Heibon Punch magazine, March 1967
If Men’s Club codified the Ivy style, Heibon Punch took it to the masses. Launched in 1964, the latter set out to win over young men with articles on music, sports, satirical political commentary and sex. It presented a new level of hedonism and expression. A generation of youth who had only known a post-war Japan were immediately captivated by it.
Amid the mahjong tournament news and film reviews were articles on fashion, focusing on the Ivy style. While it didn’t have the detail of Men’s Club, the lifestyle that Heibon Punch portrayed – where men wore button-down shirts, cruised around in American cars and hung out in jazz bars – made Ivy massively aspirational. By 1966, Heibon Punch was selling a million copies.
Off the back of Heibon Punch’s success, students began to meet in the streets of Ginza, Tokyo, in their VAN Jacket Ivy clothes. Branded the Miyuki zoku, they were seen as delinquents, disrupting the peace and chatting up girls. Ahead of the 1964 Tokyo Olympics, the police were sent in to disperse the groups, detaining more than 200 kids in penny loafers.

An article on the results of a Mahjong tournament in Heibon Punch

An ad in Heibon Punch for a Japanese retailer, showing off its casual “Campus” Ivy range and professional “Life” range
Ishizu held meetings with students and police to try to convey the nature of Ivy as being something based in tradition rather than troublemaking.

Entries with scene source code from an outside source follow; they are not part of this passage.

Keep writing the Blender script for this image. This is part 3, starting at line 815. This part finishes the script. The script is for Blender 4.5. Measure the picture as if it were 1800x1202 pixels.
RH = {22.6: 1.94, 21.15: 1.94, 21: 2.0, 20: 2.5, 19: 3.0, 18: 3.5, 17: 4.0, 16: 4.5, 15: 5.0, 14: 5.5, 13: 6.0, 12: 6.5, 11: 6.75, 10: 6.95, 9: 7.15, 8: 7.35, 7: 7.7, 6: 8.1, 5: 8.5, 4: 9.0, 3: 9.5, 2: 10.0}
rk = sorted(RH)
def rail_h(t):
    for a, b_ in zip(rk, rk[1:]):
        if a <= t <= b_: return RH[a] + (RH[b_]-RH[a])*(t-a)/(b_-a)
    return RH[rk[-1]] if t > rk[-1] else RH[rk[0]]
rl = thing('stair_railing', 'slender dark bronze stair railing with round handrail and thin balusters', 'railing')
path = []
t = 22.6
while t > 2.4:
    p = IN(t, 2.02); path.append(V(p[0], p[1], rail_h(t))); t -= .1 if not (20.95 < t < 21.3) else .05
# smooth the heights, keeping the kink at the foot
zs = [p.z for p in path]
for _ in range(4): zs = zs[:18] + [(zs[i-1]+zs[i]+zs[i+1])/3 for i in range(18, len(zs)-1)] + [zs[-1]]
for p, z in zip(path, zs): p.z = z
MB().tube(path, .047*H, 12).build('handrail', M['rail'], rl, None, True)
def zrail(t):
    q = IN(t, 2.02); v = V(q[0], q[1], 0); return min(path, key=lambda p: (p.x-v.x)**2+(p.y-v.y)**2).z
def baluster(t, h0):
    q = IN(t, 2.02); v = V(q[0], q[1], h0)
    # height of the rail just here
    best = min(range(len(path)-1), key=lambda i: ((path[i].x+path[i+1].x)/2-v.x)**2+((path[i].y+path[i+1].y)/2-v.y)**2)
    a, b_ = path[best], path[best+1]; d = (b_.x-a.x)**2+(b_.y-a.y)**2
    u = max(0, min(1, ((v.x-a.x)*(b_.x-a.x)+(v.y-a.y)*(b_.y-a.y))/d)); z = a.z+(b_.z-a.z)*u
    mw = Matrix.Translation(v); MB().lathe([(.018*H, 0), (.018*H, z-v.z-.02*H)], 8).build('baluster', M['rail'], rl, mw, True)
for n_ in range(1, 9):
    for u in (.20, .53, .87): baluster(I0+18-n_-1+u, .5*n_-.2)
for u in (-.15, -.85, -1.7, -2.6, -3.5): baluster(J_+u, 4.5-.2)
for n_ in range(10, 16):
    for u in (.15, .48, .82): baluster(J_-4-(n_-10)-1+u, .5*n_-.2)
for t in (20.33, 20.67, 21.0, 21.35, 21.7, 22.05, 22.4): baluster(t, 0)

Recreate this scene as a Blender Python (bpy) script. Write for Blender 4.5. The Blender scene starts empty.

Eventually, the two sides made peace and the Ivy fanatics returned to the streets. In just a few years, these magazines had given the youth personal style, Ivy a code and earnt VAN Jacket an eyewatering amount of money.
In the 1970s, two rogue editors at Heibon Publishing began experimenting with new titles. Ski Life, a magazine on American ski culture, and Made in USA, essentially a catalogue of American products, were surprisingly popular. The opportunity was clear, and in 1976, Yoshihisa Kinameri and Jirō Ishikawa were asked to produce a new magazine: Popeye.

Popeye magazine, April 1978

A piece on the popularity of sportswear in Popeye

A Popeye article on how to throw a frisbee, next to an ad for corduroy trousers
Popeye showed a different side of the US to Heibon Punch or Men’s Club. The East Coast Ivy style had been replaced by the sporty, outdoor living of the West Coast. Articles were not on matching ties with jackets, but surfing and Frisbee. Shirt recommendations were replaced with pages of sneakers and quarter zips. It was a lighter, more relaxed lifestyle that appealed to the Japan of the tumultuous 1970s.
The magazine was less editorial than its predecessors, aping the catalogue style of Made in USA. Each issue was filled with hundreds of fashion and lifestyle products, including prices and where to buy them. The style was heavily criticised but proved popular with the new generation. For a time, style was no longer about identity, as it had been in the 1960s. Now, it was about consumption.
Men’s Club, Heibon Punch and Popeye each did something distinct: one gave style a code, one gave it desire and one gave it a new direction. Together, across three decades, they turned a country of grey suits into the most closely watched men’s fashion scene in the world.